In my role as Head of Strategy, I am less concerned with quarterly volatility than I am with structural trajectory. The question that occupies my thinking is not whether agencies will survive the AI wave — they will — but rather where sustainable competitive advantage will reside once the market stabilises around new norms.
What is becoming increasingly clear is that the execution-led agency model is entering a period of structural compression. This is driven by a fundamental shift in the economics of production: AI has not eliminated agency value; it has re-priced it.
Where Value Is Migrating
As the marginal cost of production falls, the scarcity that once justified premium pricing erodes. When execution becomes abundant, it ceases to function as a durable moat. The economic value is migrating upward, consolidating around the design of systems rather than the production of outputs.
Clients are no longer constrained by a lack of tools; they are constrained by a lack of integration and clarity. In an environment of proliferating martech stacks and AI governance concerns, what they require is not more activity, but architecture.
Architecture in this context refers to the intentional design of revenue systems: aligning marketing strategy with financial forecasting and integrating AI into workflows in a commercially coherent way. These are coordination challenges that remain decisively human.
The Strategic Risk of Inertia
Many agencies understand the direction of travel, yet remain economically tethered to legacy service structures. Retainers are built around deliverables; teams are organised around production throughput.
The real danger is not abrupt disruption. It is the incremental dilution of strategic relevance. As in-house teams arm themselves with sophisticated AI, tactical functions are absorbed at a lower cost. If you are viewed as a substitutable line item by procurement, your margins will erode gradually, then compound over time.
The Opportunity for the Evolved Agency
There is a widening gap at the level of system design. Agencies that can provide structured frameworks for integrating AI and building measurable experimentation ecosystems will command a different class of relationship.
The Shift from Deliverables to Outcomes:
- Increased Switching Costs: Value becomes embedded in processes, not just files.
- Longer Contract Horizons: Transformation is a journey, not an episode.
- Enhanced Pricing Power: Moving the conversation from hourly rates to business outcomes.
This requires a business model evolution, not a cosmetic pivot toward “AI services.” It demands proprietary methodologies and vertical specialisation in complex sectors.
The Role of Strategic Leadership
Our responsibility is to assess structural risk honestly. That assessment begins with uncomfortable questions:
“If we were building this agency from first principles in an AI-native world, what would we design differently?”

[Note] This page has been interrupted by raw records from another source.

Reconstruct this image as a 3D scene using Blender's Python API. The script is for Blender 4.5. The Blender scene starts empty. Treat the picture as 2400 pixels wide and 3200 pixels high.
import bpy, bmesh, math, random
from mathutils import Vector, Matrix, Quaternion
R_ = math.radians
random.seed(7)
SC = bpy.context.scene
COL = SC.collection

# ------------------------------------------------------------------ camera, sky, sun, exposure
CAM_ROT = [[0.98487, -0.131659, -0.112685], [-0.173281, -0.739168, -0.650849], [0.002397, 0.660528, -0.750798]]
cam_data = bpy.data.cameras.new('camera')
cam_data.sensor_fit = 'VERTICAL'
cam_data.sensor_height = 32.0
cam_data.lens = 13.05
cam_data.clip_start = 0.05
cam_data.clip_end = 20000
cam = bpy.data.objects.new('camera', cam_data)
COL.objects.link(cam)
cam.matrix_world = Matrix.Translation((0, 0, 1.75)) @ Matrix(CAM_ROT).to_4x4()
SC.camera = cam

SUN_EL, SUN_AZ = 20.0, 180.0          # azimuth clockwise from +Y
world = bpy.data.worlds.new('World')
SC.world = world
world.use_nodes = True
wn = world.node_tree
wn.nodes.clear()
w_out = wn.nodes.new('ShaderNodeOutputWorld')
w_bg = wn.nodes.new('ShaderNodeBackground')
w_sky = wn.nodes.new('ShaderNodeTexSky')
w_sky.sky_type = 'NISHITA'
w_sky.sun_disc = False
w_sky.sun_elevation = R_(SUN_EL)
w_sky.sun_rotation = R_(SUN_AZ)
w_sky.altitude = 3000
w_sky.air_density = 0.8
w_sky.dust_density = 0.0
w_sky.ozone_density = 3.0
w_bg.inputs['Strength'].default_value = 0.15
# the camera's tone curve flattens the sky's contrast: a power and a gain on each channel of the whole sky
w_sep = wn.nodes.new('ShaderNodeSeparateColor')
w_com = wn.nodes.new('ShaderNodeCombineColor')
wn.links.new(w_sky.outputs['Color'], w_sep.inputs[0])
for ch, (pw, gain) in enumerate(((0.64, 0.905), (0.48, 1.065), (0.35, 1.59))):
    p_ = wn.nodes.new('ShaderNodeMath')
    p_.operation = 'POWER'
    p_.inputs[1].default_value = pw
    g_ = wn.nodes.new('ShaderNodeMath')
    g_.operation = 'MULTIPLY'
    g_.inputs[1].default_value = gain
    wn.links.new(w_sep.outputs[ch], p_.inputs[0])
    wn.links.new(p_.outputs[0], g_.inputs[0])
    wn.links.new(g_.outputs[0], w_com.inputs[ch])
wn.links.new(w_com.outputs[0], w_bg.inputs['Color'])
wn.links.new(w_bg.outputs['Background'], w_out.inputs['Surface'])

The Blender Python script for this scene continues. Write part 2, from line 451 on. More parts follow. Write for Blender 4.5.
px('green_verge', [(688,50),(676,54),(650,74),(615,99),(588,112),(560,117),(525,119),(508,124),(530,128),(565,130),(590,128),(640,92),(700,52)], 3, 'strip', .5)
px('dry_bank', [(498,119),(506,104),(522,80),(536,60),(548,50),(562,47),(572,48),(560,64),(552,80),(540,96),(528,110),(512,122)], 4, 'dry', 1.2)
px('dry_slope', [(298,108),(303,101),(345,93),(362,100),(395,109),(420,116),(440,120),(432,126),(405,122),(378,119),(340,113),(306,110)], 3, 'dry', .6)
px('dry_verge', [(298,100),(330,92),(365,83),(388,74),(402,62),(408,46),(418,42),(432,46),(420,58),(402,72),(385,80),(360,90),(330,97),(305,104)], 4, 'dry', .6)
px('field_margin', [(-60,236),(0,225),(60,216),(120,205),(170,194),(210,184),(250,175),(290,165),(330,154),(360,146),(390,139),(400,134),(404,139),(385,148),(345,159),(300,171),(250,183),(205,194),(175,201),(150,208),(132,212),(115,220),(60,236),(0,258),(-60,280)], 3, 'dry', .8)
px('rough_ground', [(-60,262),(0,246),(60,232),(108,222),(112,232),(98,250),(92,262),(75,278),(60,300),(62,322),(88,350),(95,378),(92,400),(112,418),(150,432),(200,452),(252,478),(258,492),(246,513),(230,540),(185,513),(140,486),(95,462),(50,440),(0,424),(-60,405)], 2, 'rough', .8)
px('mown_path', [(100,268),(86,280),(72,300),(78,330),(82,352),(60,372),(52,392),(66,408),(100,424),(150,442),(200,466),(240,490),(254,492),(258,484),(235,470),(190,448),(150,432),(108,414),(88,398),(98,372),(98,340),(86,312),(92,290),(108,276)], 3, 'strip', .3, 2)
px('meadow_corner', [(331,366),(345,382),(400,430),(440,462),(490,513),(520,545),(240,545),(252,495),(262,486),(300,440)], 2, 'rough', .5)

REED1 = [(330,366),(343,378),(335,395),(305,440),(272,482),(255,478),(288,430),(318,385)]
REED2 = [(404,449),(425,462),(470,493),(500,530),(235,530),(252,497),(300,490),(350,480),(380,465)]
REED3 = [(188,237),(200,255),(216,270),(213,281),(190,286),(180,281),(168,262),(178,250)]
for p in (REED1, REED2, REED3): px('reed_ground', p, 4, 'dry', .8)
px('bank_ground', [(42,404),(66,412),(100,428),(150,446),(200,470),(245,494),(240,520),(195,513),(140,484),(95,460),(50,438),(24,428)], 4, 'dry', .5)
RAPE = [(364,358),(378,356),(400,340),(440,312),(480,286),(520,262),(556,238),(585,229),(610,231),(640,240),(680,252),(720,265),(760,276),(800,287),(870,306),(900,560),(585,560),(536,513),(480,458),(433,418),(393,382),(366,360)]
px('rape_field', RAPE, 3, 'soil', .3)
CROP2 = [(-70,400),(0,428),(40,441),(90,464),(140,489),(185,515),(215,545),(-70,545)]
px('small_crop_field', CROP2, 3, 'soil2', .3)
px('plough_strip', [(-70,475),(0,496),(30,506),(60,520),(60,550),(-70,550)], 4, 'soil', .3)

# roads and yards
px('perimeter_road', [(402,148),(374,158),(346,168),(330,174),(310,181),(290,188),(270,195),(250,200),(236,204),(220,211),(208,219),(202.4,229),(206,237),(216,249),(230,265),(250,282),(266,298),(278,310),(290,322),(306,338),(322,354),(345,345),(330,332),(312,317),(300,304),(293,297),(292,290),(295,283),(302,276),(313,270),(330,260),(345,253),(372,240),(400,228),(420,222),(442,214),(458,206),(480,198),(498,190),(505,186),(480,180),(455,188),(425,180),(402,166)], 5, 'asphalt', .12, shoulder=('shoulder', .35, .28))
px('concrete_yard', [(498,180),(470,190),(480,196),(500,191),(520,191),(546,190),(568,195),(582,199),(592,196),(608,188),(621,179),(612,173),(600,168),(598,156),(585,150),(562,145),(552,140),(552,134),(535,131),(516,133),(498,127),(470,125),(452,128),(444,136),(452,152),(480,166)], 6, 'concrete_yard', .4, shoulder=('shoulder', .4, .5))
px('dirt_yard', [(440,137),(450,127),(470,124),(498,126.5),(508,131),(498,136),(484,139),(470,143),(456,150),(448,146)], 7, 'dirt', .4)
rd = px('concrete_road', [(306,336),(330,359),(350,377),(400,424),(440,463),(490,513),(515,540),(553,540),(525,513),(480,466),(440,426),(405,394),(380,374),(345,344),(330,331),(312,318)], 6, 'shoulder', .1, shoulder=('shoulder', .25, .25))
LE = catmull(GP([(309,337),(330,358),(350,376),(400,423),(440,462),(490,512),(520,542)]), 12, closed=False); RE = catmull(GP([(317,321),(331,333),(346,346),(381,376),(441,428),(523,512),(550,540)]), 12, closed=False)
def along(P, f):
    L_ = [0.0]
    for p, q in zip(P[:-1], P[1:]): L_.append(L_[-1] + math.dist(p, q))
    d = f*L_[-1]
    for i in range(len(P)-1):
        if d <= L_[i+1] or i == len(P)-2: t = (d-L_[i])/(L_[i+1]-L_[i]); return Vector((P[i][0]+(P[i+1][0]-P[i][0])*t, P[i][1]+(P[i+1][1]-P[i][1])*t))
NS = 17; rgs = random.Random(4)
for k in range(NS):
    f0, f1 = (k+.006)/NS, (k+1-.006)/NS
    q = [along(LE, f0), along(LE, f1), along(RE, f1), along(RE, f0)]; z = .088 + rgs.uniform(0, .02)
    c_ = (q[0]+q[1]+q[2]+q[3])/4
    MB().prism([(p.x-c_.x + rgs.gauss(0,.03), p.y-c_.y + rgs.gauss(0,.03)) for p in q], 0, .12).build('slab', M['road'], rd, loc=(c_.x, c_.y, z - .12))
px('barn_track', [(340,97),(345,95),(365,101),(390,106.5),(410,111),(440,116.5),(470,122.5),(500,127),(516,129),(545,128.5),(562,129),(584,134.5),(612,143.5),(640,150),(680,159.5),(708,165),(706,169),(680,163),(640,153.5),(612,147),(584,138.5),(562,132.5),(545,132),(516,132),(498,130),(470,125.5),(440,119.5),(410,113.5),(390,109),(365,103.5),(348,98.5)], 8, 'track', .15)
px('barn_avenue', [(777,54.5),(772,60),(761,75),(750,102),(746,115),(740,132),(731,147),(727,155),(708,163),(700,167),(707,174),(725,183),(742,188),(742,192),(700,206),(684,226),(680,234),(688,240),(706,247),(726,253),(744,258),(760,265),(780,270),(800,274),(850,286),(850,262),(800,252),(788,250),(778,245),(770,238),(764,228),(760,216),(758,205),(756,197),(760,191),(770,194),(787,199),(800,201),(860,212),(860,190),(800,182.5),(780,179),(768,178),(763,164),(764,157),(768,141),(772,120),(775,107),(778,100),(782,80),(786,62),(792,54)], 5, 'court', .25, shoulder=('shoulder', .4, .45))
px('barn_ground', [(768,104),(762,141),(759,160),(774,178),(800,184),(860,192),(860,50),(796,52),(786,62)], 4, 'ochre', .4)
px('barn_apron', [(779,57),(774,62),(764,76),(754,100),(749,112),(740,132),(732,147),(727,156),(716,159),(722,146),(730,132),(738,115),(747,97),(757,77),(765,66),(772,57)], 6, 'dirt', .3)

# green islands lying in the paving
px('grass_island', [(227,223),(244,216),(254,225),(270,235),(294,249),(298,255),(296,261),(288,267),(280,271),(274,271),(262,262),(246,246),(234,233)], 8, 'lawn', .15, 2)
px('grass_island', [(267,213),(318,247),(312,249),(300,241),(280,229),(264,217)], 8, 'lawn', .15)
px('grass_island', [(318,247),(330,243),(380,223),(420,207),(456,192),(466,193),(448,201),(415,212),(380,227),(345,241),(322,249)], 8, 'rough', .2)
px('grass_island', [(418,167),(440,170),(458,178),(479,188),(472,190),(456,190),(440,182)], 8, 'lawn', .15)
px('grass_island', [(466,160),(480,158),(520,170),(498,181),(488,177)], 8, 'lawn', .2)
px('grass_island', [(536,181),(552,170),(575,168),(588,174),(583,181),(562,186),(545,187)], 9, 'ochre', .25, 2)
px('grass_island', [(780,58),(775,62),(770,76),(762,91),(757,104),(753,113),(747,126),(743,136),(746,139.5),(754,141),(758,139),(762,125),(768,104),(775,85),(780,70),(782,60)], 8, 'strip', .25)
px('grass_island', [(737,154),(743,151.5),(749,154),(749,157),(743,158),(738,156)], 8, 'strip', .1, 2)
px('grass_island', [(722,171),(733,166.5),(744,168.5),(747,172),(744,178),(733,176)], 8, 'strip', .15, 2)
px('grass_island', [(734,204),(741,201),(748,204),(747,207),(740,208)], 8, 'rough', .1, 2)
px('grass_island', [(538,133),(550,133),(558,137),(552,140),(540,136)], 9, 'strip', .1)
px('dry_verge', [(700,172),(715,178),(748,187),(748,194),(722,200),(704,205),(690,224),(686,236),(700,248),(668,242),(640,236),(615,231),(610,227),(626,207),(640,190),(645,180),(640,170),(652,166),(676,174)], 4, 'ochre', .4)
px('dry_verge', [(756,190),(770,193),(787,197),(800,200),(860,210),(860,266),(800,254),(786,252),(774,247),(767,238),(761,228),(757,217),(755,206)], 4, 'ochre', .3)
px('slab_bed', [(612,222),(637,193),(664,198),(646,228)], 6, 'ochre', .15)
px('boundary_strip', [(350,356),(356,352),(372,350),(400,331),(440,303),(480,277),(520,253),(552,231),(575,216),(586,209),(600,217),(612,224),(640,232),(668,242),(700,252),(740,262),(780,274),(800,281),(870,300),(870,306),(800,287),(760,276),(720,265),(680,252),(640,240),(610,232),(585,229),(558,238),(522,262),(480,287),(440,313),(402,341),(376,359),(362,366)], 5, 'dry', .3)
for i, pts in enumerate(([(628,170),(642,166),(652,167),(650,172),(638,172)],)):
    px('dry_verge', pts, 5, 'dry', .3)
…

The answer to that question shapes the next five years more than any individual campaign.
How I Work With Agency Leadership Teams
In working with agency leadership, my focus is on structural clarity. This involves:
- Service Audits: Rigorous assessment of service lines against automation exposure.
- Transition Strategy: Designing phased moves that protect existing revenue while elevating positioning.
- Measurement Architecture: Aligning talent, pricing, and commercial models with outcome-based value.
The objective is not reinvention for its own sake. It is deliberate, evidence-based evolution.
The Outlook
The agency sector will not contract uniformly; it will stratify. Execution-led firms will compete on efficiency and cost, while Growth Architecture partners will operate in a different tier of influence.
The agencies that move early will shape the norms of this next phase. Those that hesitate will adapt within structures defined by others. The strategic choice is whether change is undertaken deliberately or imposed by market forces.